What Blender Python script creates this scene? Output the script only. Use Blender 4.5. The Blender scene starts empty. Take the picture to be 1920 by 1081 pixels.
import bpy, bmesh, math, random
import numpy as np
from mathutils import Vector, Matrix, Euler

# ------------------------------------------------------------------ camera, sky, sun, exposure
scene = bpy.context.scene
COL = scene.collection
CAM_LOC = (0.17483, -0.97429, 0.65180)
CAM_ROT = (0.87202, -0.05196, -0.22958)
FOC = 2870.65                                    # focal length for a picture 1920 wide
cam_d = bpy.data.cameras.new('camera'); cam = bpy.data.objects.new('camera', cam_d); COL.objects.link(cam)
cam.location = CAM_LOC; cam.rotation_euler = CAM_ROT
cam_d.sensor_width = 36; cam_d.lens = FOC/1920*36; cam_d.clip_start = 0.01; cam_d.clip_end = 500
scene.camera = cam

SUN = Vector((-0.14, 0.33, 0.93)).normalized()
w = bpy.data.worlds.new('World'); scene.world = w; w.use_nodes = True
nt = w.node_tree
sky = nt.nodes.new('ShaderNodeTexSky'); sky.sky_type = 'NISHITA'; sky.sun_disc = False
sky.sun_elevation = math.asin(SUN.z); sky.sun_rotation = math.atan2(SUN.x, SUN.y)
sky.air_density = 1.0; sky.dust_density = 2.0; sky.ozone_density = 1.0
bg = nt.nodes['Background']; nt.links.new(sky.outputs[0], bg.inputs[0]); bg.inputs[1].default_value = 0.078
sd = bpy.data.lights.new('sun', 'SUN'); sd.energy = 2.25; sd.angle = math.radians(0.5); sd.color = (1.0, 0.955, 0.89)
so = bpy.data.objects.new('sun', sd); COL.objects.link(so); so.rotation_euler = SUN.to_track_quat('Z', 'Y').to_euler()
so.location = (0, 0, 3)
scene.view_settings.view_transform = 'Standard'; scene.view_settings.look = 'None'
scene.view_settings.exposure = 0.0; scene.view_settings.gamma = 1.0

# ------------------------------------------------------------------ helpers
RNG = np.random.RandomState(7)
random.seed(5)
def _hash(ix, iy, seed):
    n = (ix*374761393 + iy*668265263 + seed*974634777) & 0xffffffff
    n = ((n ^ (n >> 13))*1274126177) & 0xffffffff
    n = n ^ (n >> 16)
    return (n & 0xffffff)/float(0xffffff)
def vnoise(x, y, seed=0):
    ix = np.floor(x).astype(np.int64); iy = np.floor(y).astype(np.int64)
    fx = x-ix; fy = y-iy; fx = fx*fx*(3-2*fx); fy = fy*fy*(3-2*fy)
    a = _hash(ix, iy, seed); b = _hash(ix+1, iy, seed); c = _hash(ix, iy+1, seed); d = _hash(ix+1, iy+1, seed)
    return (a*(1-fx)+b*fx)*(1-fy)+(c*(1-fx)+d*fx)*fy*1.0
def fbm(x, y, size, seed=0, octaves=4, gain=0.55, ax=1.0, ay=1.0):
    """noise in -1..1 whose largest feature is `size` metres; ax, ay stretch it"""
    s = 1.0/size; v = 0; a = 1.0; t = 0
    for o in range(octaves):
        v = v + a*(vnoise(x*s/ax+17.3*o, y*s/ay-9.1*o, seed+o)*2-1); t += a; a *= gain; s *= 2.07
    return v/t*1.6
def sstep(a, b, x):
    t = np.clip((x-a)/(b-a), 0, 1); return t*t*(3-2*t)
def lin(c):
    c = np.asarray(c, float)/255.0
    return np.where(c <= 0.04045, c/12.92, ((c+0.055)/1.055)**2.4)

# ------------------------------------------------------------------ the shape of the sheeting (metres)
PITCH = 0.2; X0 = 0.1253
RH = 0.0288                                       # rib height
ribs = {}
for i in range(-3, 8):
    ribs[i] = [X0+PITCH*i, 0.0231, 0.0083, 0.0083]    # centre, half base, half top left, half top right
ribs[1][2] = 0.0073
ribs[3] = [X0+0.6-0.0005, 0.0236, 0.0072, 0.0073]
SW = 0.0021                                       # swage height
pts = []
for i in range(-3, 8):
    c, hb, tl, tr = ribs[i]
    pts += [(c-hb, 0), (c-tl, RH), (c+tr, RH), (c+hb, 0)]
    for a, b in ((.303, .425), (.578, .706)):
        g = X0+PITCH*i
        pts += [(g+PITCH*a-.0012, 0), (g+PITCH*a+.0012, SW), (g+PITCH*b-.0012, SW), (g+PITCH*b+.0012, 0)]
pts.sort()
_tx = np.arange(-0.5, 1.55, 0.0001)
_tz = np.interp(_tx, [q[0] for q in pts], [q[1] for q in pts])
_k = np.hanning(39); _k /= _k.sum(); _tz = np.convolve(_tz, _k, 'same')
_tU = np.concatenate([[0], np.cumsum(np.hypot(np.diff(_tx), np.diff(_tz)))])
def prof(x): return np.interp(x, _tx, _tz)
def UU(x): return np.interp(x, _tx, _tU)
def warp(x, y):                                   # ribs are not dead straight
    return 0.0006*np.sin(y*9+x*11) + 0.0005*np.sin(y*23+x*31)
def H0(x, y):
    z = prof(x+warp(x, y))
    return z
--
Exercise: Print only the lines from the top of the data above down to the line holding "from mathutils import Vector, Matrix, Euler", inclusive.

Task output:
What Blender Python script creates this scene? Output the script only. Use Blender 4.5. The Blender scene starts empty. Take the picture to be 1920 by 1081 pixels.
import bpy, bmesh, math, random
import numpy as np
from mathutils import Vector, Matrix, Euler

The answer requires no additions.